Your graph will make China look better when it includes 2024. The only thing you can control on energy mix is growth rate. Adding more fast enough. You should go easy on praise for US, as Ukraine war is both a massive emission increase, and scramble for new "good oil" supply developments, and deprioritization of global sustainability. The IRA, while better than nothing, is a scheme to protect monopoly profits using "climate change as a profitability/relevance economic engine" for the US market, and the solar/battery/EV tariffs designed to make actual progress as slow as possible.
The IRA was indeed a massive manufacturing development push for the US. It is politically popular to create manufacturing jobs. Pro oil, high interest rate, war policies undermined renewables, and many approved IRA projects were cancelled, because even with domestic credit monopoly incentives, the US is uncompetitive and a full supply chain plan doesn't work when giving each cog monopoly benefits where banking system doesn't buy in to sink projects. Zionist supremacist/ADL sides with oil oligarchy, and after Oct 7th sided with anti-woke, and DNC made sure most pro zionist candidate won. Israel needs the primacy of oil to continue.
Best part of it was green hydrogen subsidies for output.
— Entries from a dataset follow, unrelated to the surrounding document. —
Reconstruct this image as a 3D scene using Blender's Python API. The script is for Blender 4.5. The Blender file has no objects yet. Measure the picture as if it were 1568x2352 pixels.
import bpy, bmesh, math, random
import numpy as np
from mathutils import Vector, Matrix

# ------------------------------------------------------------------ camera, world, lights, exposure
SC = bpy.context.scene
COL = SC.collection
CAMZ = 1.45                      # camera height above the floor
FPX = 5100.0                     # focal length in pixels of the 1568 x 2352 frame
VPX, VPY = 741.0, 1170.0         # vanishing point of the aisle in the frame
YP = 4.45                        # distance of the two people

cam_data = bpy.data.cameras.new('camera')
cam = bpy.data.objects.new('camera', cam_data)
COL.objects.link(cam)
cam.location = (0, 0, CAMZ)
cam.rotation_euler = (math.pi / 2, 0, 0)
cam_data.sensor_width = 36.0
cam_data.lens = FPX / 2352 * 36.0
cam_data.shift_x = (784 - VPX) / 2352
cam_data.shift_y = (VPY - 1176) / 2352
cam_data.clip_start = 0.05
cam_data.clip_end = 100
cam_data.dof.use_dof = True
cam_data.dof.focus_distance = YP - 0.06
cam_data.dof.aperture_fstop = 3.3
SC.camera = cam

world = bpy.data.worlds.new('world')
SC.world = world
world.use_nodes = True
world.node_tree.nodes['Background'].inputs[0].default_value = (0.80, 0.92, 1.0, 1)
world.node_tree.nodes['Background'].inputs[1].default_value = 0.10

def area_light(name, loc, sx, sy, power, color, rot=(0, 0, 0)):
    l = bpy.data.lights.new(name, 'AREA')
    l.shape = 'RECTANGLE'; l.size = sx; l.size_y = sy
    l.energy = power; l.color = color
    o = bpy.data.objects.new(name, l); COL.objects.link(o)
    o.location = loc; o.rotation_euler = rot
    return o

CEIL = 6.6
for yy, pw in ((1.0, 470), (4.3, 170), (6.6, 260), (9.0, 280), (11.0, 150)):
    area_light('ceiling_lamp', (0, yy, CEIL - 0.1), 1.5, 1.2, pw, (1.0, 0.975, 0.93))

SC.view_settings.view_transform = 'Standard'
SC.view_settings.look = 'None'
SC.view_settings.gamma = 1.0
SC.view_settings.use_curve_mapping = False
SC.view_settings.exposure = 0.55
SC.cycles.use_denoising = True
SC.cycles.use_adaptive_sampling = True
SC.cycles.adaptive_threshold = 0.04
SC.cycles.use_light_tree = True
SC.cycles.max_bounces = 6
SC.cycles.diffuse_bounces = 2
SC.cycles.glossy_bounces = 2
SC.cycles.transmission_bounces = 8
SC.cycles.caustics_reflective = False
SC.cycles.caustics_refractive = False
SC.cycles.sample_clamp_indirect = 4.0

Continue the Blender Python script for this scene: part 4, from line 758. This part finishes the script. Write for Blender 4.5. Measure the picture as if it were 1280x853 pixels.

For $20B per year for 20 year cost, offering completed projects 2% financing, at government cost of 4% up to 100% of value, but based on revenue supporting accelerated repayment would allow for $1T of "revolving" projects. A carbon tax and dividend is the most effective climate policy that also reduces FF costs by shifting demand, as well as costing 0. Nationalizing oil industry, without shareholder compensation, is necessary to stop their lobbying/disinformation and priortization of war over national/human interests.
US politics favouring a war on China, and desperate attempts to diminish China, means pure stupidity meant to diminish humanity and prosperity including in the US. National security arguments for manufacturing don't apply to renewables. You have energy independence once you have the solar panels. If future energy expansion requires energy from the enemy you fabricated, you still have coal and oil wells. There is a much stronger national security argument for apparel which you need a steady supply of, if you will start a war on whole ASEAN block. Mild tariffs on China meant to have them invest in friendly US production without subsidies is counter to oligarchist war mongering/oil agenda of US rule, but the path to US/global prosperity. Divisive-sabotage democracy simply isn't working.
The very graph you posted indicates that the US needs to reduce their CO2 emissions by 1/3 to meet the per capita emissions of China, and a good part of China's energy consumption is producing goods that are used around the world. Their ratio of renewables to fossil is also increasing. Yes, that isn't helping climate change, and yes, it is improving the state of things for Chinese people, but don't pretend that a lot of this industry isn't directly driven by the lifestyles of people in the developed world.
It's easy to point fingers at them for doing what the developed world has been doing for most of the last 200 years.
Well, I could counter that point, which I already said was valid, but I already gave those points and you completely ignored them. Continue as you are, I'm sure it gives some relief from any feelings of responsibility for your actions and the carbon emitted to allow it.